On every occasion, when I have tried to answer questions where I did not have the facts, or did not know the answer, the result has come back to haunt me. In circumstances where I should have said those powerful, helpful, and humble words (I don't know), but failed to do so, I have weakened my own leadership and effectiveness. Every time. Eventually, the truth finds you out.
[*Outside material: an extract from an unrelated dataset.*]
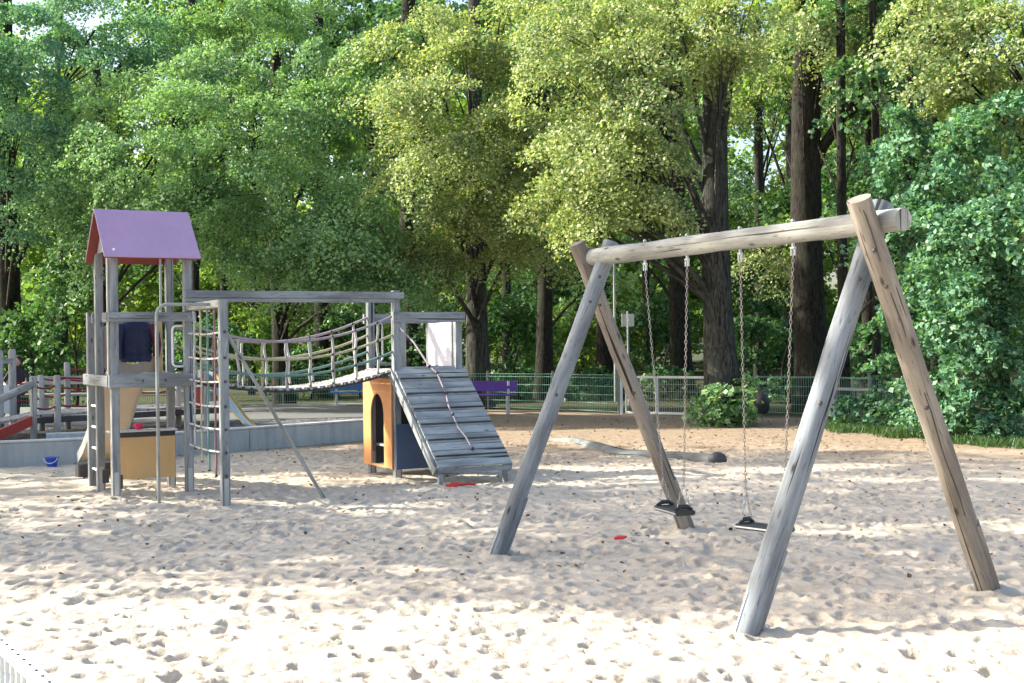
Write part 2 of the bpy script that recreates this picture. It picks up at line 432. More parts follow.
# ------------------------------------------------------------------ raised gravel yard behind the concrete wall
def gravel_mat():
    m, nt, b = newmat('gravel')
    g = nt.nodes.new('ShaderNodeNewGeometry'); P = g.outputs['Position']
    v = nt.nodes.new('ShaderNodeTexVoronoi'); v.inputs['Scale'].default_value = 11; lk(nt, P, v.inputs['Vector'])
    c = ramp(nt, v.outputs['Distance'], [(.1, (.16, .16, .17)), (.5, (.05, .05, .055))])
    c = mixc(nt, .5, c, ramp(nt, noise(nt, P, 7, 3), [(.4, (.03, .03, .03)), (.6, (.22, .22, .22))]))
    lk(nt, c, b.inputs['Base Color']); b.inputs['Roughness'].default_value = .95
    bump(nt, v.outputs['Distance'], 1, .05, b)
    return m
M['gravel'] = gravel_mat()
W0, W1, W2 = Vector((-11.5, 16.9, 0)), Vector((-6.3, 19.2, 0)), Vector((-2.55, 23.0, 0))
g_ = MB().slab([W0 + Vector((0, .12, -.1)), W1 + Vector((0, .12, -.1)), W2 + Vector((-.1, .1, -.1)), Vector((-2.7, 25.6, -.1)), Vector((-14, 22.5, -.1))], (0, 0, .36)).build('gravel_bed', 'gravel'); tag(g_, kind='structure')
M['asphalt'] = concrete('asphalt_grey', (.13, .135, .13))
g_ = MB().slab([Vector((-14, 22.5, -.1)), Vector((-2.7, 25.6, -.1)), Vector((-3.2, 31.5, -.1)), Vector((-15, 31.5, -.1))], (0, 0, .37)).build('path', 'asphalt'); tag(g_, kind='structure')
for (a, b_, lb) in ((W0, W1, 'pale concrete edging wall on the left, with a blue bucket in front of it'), (W1, W2, 'stretch of concrete edging wall seen beneath the rope bridge')):
    t = thing('edging_wall', a, lb, 'wall', 'concrete edging walls round the gravel')
    d_ = (b_ - a).normalized(); nn = Vector((-d_.y, d_.x, 0)); L = (b_ - a).length
    k = max(2, int(L / 1.9)); 
    for i in range(k):
        p, q = a + d_ * (L*i/k + .006), a + d_ * (L*(i+1)/k - .006)
        MB().bar(p + Vector((0, 0, -.15)) + Vector((0, 0, .25)), q + Vector((0, 0, -.15)) + Vector((0, 0, .25)), .16, .5, ch=.012).build('wall_block', 'concrete', t)
    MB().bar(a + Vector((0, 0, .365)), b_ + Vector((0, 0, .365)), .19, .03, ch=.006).build('lit_top_rim', 'concrete_pale', t)  # pale strip; the light on the wall top is put into its colour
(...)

The truth has found Mr. Obama in this case. Bill Cosby has expressed his “shock” at Obama's leaping to conclusions on a matter in which he admittedly had no facts. The police union has defended the arresting Cambridge officer and his behavior in a report provided for public viewing on the Internet. A second, later arriving, officer has corroborated the arresting officer's account of the latter moments of the arrest of Mr. Gates. When you speak without knowing the facts, you do damage to the truth, to the parties involved, and ultimately, to yourself. In the case of a President of the United States, failing to say those simple, powerful words (I don't know) does damage not only to a police officer but also to the President's own reputation and stature. After all, do we really want the leader of the free world making ill-informed pronouncements on matters as minute as the arrest and release of one man just seconds after making grand pronouncements about a government plan to reform 16% of the world's largest economy? One cannot help but juxtapose the pronouncements. If one small pronouncement was clearly made carelessly and without strong facts, might the larger pronouncement right before it have also been made with such reckless ignorance?

“I don't know” is such a valuable phrase to know. And when one so obviously fails to use it, the listeners are left to wonder when, if ever, one DOES actually know what he is talking about.